Kendati, anugerah keselamatan Allah dalam kelahiran Yesus Kristus ditujukan kepada semua manusia, tetapi Tuhan menyatakan kepada orang yang kecil, sederhana, polos dan bersahaja. Mengapa? Sebab, hanya orang yang bersemangat kecil, rendah hati dan bersahaja yang mampu menangkap kehadiran dan kuasa Tuhan. Mereka tiada lagi melekat pada harta, jabatan, apalagi kuasa. Mereka tak memilikinya. Itulah yang menyebabkan mereka mampu mengalami kehadiran Allah yang menguatkan dan menghibur kita. Bukankah Allah mengangkat yang hina dina dan yang berkuasa diturunkan dari tahta-Nya? Sungguh, Allah mengasihi jiwa-jiwa yang rendah hati dan Ia tidak berkenan kepada mereka yang sombong dan bertegar dalam dosa dan kejahatan.

Seperti para malaikat surgawi yang memuji dan memuliakan Allah, “Kemuliaan bagi Allah di tempat yang mahatinggi dan damai sejahtera di bumi di antara manusia yang berkenan kepada-Nya” (Luk 2: 14), maka kita harus memuji Allah dan memuliakan-Nya atas karya agungnya bagi kita.
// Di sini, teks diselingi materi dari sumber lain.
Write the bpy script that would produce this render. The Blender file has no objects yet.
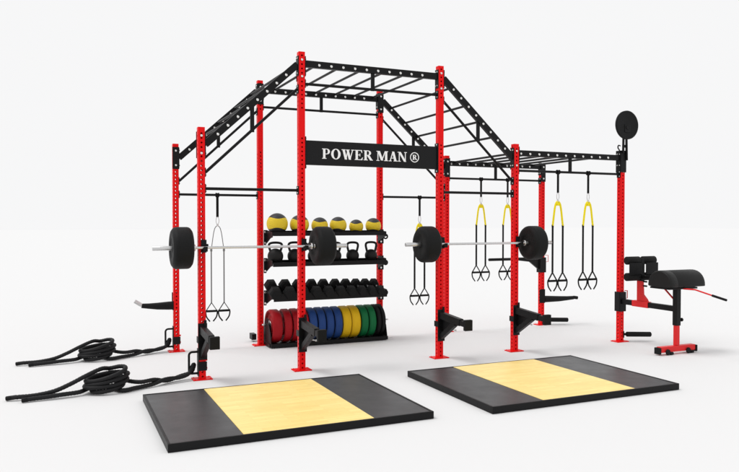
import bpy, bmesh, math, random
from mathutils import Vector, Matrix
random.seed(7)
S = bpy.context.scene
C = S.collection
PI = math.pi
A, B, D = 1.1455, 1.8326, 1.8033
PXS = [0, A, A + B, 2 * A + B, 2 * A + 2 * B]
HS, HT = 2.75, 3.675
ROW = [0, D]

# ------------------------------------------------------------------ materials
def mat(name, col, rough=.5, metal=0, spec=.5, noise=0, nscale=60, bump=0, bscale=300, coat=0, dust=None):
    m = bpy.data.materials.new(name); m.use_nodes = True
    nt = m.node_tree; N = nt.nodes; L = nt.links
    b = N['Principled BSDF']
    b.inputs['Base Color'].default_value = (*col, 1)
    b.inputs['Roughness'].default_value = rough
    b.inputs['Metallic'].default_value = metal
    b.inputs['Specular IOR Level'].default_value = spec
    b.inputs['Coat Weight'].default_value = coat
    tc = N.new('ShaderNodeTexCoord')
    if noise:
        n = N.new('ShaderNodeTexNoise'); n.inputs['Scale'].default_value = nscale; n.inputs['Detail'].default_value = 5
        L.new(tc.outputs['Object'], n.inputs['Vector'])
        r = N.new('ShaderNodeMapRange'); r.inputs[3].default_value = 1 - noise; r.inputs[4].default_value = 1 + noise
        L.new(n.outputs['Fac'], r.inputs[0])
        h = N.new('ShaderNodeHueSaturation'); h.inputs['Color'].default_value = (*col, 1)
        L.new(r.outputs[0], h.inputs['Value']); L.new(h.outputs[0], b.inputs['Base Color'])
        r2 = N.new('ShaderNodeMapRange'); r2.inputs[3].default_value = max(.05, rough - .1); r2.inputs[4].default_value = rough + .1
        L.new(n.outputs['Fac'], r2.inputs[0]); L.new(r2.outputs[0], b.inputs['Roughness'])
    if bump:
        n = N.new('ShaderNodeTexNoise'); n.inputs['Scale'].default_value = bscale; n.inputs['Detail'].default_value = 3
        L.new(tc.outputs['Object'], n.inputs['Vector'])
        bp = N.new('ShaderNodeBump'); bp.inputs['Strength'].default_value = bump; bp.inputs['Distance'].default_value = .002
        L.new(n.outputs['Fac'], bp.inputs['Height']); L.new(bp.outputs[0], b.inputs['Normal'])
    return m
RED = mat('red_powder_coat', (.80, .0035, .005), .4, spec=.14, noise=.04, nscale=25, bump=.25, bscale=500)
RED2 = mat('red_paint', (.70, .022, .024), .42, spec=.2, noise=.05, nscale=25, bump=.2)
BLK = mat('black_powder_coat', (.0065, .0065, .007), .42, spec=.16, noise=.15, nscale=30, bump=.35, bscale=450)
RUB = mat('black_rubber', (.0075, .0078, .008), .6, spec=.16, noise=.2, nscale=40, bump=.5, bscale=350)
MATR = mat('stall_mat_rubber', (.027, .028, .030), .36, spec=.36, noise=.08, nscale=6, bump=.3, bscale=260)
ROPE = mat('black_poly_rope', (.007, .007, .008), .55, spec=.25, noise=.25, nscale=80, bump=.6, bscale=250)
STL = mat('zinc_bolt_steel', (.72, .72, .70), .28, metal=1)
CHR = mat('satin_chrome', (.62, .62, .62), .3, metal=1, noise=.05)
LEA = mat('black_vinyl', (.010, .010, .010), .45, spec=.2, noise=.1, bump=.5, bscale=180)
FOAM = mat('black_foam', (.008, .008, .008), .7, spec=.18, bump=.4)
YST = mat('yellow_webbing', (.90, .74, .015), .6, spec=.12)
BST = mat('black_webbing', (.007, .007, .007), .7, spec=.15, bump=0)
GST = mat('grey_webbing', (.20, .20, .20), .7, bump=.1, bscale=400)
WHT = mat('white_lettering', (.92, .92, .92), .5)
SGN = mat('sign_black', (.010, .010, .011), .5, spec=.15, noise=.1, nscale=10)
IRON = mat('cast_iron_black', (.010, .010, .010), .5, spec=.2, noise=.2, bump=.8, bscale=160)
BR = mat('bumper_red', (.32, .004, .009), .5, spec=.18, noise=.1, bump=.3)
BB = mat('bumper_blue', (.016, .052, .19), .5, spec=.18, noise=.1, bump=.3)
BY = mat('bumper_yellow', (.68, .42, .008), .5, spec=.18, noise=.1, bump=.3)
BG = mat('bumper_green', (.004, .13, .04), .5, spec=.18, noise=.1, bump=.3)

def ball_mat():
    m = bpy.data.materials.new('medicine_ball_leather'); m.use_nodes = True
    nt = m.node_tree; N = nt.nodes; L = nt.links; b = N['Principled BSDF']
    def M(op, a, c=None):
        n = N.new('ShaderNodeMath'); n.operation = op
        for i, v in enumerate((a, c)):
            if v is None: continue
            if isinstance(v, (int, float)): n.inputs[i].default_value = v
            else: L.new(v, n.inputs[i])
        return n.outputs[0]
    tc = N.new('ShaderNodeTexCoord')
    nv = N.new('ShaderNodeVectorMath'); nv.operation = 'NORMALIZE'; L.new(tc.outputs['Object'], nv.inputs[0])
    s = N.new('ShaderNodeSeparateXYZ'); L.new(nv.outputs[0], s.inputs[0])
    ph = M('ARCTAN2', s.outputs[1], s.outputs[0])
    c4 = M('COSINE', M('MULTIPLY', ph, 3))
    thr = M('SUBTRACT', .49, M('MULTIPLY', c4, .07))
    g = M('GREATER_THAN', M('ABSOLUTE', s.outputs[2]), thr)
    ck = N.new('ShaderNodeTexChecker'); ck.inputs['Scale'].default_value = 110; L.new(tc.outputs['Object'], ck.inputs[0])
    ck.inputs[1].default_value = (.88, .66, .015, 1); ck.inputs[2].default_value = (.66, .47, .01, 1)
    mx = N.new('ShaderNodeMix'); mx.data_type = 'RGBA'; L.new(g, mx.inputs['Factor'])
    L.new(ck.outputs[0], mx.inputs['A']); mx.inputs['B'].default_value = (.022, .022, .024, 1)
    L.new(mx.outputs['Result'], b.inputs['Base Color']); b.inputs['Roughness'].default_value = .5
    bp = N.new('ShaderNodeBump'); bp.inputs['Strength'].default_value = .4; bp.inputs['Distance'].default_value = .003
    L.new(ck.outputs['Fac'], bp.inputs['Height']); L.new(bp.outputs[0], b.inputs['Normal'])
    return m
BALL = ball_mat()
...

Sebab, Allah telah mengaruniakan damai sejahtera bagi kita. Damai yang bukan buatan manusia dan bukan berasal dari dunia. Tetapi Damai sejahtera yang berasal dari atas, dari surga, dari Allah. Damai sejati hanya dapat dialami oleh semua orang yang rela untuk mengenal Yesus dan mengambil bagian dalam sengsara dan kebangkitan-Nya. Tanpa itu semua, segala akan sia-sia dan kita masih berada dalam kegelapan tanpa akhir.

Pada masa Natal ini, mari kita mengarahkan pandangan kita kepada Allah yang memberikan anugerah besar kepada kita. Kelahiran Yesus Kristus menghadirkan kuasa Allah yang menyapa umat-Nya. Allah membebaskan manusia dari perbudakan dosa dan belenggu maut. Hanya satu hal yang perlu kita lakukan, kita harus percaya dan masuk dalam kehidupan Yesus. Kita harus berani mengikuti Yesus Kristus, dalam suka dan duka, dalam untung dan rugi. Apapun status dan pilihan hidup kita, kita hanya mengandalkan Yesus Kristus sebagai Tuhan dan Penyelamat kita. Semoga Damai Natal memberikan sukacita yang penuh dan kegembiraan yang besar bagi kita. Amin.